А как только кончится дождик, испарение начнет качать из такой почвы жалкие запасы влаги. Даже в самой глубине не спрятаться влаге — и оттуда отсосет ее к вечно жаждущей поверхности сплошная, через всю массу почвы, волосная подача; ведь вся эта почва, как фитиль. Зимой она забита, закупорена ледышками. И весенняя снеговая вода скатится по ней, шумя, роя овраги…

Люди не знали, что делать с такой землей, с неотвратимо возникавшей пустыней. Видели: нет воды. Значит — надо поливать. И радовались скоропреходящей зеленой пленке вокруг своих канавок. Люди часто не догадывались, что поливка очень хороша, когда она сочетается с умелой обработкой земли, со всем важным и сложным уходом за ней: тогда поливка действительно становится могучим средством оживления земли.

А там, где не было этого (как в цветущих некогда, а потом запустевших оазисах Востока), — там получалось так, что люди поили умиравшую от жажды землю смертельным лекарством. Вечный волосной ток подымал из глубины вместе с испаряющейся влагой соли. Они осаждались наверху день за днем, месяц за месяцем, год за годом. И почва, орошаемая чистой пресной водой, засаливалась; пухлые белые и пестрые корочки выступали на ней…

В рассуждениях Вильямса была — хочется сказать — наглядность чертежа. Земля открывалась перед исследователем так, как машина перед конструктором.

И, читая страницы, написанные Вильямсом, я вспоминаю мертвую землю, которую видел в детстве. Как и старшие, среди которых я рос, я не понимал, что вижу то, чего не должно быть. В деревне, где я рос, думали (и даже не думали, а просто принимали, как принимают ветер, ночь, утреннюю зарю, снег зимой), что это обыкновенная земля, вот такая она бывает, а другой нет.

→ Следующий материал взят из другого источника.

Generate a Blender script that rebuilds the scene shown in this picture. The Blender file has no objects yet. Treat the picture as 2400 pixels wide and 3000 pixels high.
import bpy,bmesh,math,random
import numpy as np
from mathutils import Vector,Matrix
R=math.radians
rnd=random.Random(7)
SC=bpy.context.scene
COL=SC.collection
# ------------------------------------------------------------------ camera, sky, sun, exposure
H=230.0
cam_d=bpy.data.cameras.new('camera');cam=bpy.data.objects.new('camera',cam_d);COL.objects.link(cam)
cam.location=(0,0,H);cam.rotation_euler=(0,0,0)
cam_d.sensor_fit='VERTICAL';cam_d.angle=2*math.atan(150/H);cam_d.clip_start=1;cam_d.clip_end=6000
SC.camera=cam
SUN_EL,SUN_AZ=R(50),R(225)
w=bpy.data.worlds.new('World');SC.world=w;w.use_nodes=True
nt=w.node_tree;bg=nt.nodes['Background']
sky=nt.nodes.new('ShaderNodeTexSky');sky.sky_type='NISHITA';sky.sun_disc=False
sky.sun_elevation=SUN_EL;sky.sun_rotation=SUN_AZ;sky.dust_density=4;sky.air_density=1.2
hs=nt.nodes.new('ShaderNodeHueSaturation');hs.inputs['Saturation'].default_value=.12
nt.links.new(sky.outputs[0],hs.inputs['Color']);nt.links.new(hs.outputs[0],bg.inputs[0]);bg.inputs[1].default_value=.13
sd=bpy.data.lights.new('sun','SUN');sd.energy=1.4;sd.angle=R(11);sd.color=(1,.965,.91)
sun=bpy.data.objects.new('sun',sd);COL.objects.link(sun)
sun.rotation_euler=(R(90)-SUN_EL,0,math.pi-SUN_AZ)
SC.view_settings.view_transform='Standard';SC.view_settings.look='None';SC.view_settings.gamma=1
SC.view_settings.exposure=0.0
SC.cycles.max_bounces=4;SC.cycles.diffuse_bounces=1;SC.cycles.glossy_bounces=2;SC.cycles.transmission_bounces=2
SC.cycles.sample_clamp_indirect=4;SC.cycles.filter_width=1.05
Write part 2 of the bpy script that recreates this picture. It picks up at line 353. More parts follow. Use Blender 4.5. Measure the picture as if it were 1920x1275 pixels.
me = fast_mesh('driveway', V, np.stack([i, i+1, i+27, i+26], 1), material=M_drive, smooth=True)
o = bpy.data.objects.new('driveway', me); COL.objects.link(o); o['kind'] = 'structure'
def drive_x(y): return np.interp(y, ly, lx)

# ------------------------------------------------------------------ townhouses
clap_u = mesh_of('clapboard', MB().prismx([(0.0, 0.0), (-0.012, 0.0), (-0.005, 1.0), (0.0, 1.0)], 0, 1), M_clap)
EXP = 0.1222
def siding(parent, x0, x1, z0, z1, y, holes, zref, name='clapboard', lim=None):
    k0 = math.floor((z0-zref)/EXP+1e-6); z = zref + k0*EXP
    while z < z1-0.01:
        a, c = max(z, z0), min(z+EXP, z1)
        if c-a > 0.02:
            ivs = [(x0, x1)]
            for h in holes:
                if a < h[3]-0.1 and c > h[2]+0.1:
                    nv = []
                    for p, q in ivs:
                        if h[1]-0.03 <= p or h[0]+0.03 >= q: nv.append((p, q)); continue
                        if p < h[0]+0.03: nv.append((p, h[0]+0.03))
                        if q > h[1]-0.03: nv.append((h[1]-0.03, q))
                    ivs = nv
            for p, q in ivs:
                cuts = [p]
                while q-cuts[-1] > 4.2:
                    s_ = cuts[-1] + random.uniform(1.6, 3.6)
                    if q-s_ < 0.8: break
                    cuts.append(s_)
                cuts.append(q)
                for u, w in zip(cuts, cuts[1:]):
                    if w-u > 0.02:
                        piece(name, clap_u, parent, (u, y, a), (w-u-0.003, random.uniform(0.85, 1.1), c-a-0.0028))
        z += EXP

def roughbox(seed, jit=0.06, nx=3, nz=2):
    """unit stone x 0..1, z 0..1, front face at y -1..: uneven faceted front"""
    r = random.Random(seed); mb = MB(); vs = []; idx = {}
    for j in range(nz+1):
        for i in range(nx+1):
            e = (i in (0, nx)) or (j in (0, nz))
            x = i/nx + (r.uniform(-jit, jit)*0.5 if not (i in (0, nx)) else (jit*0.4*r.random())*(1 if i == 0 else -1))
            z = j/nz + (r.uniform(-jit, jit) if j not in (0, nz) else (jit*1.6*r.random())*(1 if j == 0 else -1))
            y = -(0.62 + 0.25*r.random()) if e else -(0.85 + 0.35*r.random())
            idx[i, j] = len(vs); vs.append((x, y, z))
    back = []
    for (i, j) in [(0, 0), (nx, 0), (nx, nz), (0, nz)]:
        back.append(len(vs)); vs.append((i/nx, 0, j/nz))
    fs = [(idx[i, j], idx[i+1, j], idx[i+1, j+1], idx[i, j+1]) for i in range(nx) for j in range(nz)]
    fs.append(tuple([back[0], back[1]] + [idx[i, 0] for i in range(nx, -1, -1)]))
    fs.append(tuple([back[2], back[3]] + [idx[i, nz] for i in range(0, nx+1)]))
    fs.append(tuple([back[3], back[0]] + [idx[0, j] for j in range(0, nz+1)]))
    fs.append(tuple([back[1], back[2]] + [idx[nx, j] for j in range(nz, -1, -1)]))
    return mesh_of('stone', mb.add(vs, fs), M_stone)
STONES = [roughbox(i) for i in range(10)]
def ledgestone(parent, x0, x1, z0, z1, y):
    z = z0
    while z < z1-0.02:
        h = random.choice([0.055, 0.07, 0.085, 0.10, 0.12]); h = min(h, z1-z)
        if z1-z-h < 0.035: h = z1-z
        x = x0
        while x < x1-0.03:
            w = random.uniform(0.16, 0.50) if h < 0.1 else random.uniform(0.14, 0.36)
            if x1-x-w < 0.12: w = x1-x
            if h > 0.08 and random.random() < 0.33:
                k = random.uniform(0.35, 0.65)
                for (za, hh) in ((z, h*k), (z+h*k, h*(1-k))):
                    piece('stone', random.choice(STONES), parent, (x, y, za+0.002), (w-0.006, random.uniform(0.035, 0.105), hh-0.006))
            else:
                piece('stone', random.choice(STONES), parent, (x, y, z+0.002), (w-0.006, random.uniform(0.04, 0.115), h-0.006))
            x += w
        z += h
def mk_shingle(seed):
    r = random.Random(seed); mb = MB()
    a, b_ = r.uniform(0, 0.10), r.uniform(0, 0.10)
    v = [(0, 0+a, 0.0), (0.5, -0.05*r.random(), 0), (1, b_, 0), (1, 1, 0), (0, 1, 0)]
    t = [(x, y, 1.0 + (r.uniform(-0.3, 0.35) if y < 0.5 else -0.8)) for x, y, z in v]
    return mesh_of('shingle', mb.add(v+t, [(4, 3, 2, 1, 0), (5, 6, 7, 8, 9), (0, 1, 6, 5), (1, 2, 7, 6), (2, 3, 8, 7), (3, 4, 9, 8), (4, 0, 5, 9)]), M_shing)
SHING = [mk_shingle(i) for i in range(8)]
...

Быстро сходили травы и степные цветы. Степь бурела к жатве. Глинисто-бурая, она стлалась до горизонта, чуть седея полынью. Уже отмирал пырей, мыши рыли норки на стерне; было много змей. Они лениво, со слабым угрожающим шипением отступали с накатанной дороги, втягивали свое тело, похожее на струю черного масла, в глубокие иссекавшие землю перекрещенные трещины, куда я, десятилетний мальчик, мог засунуть руку.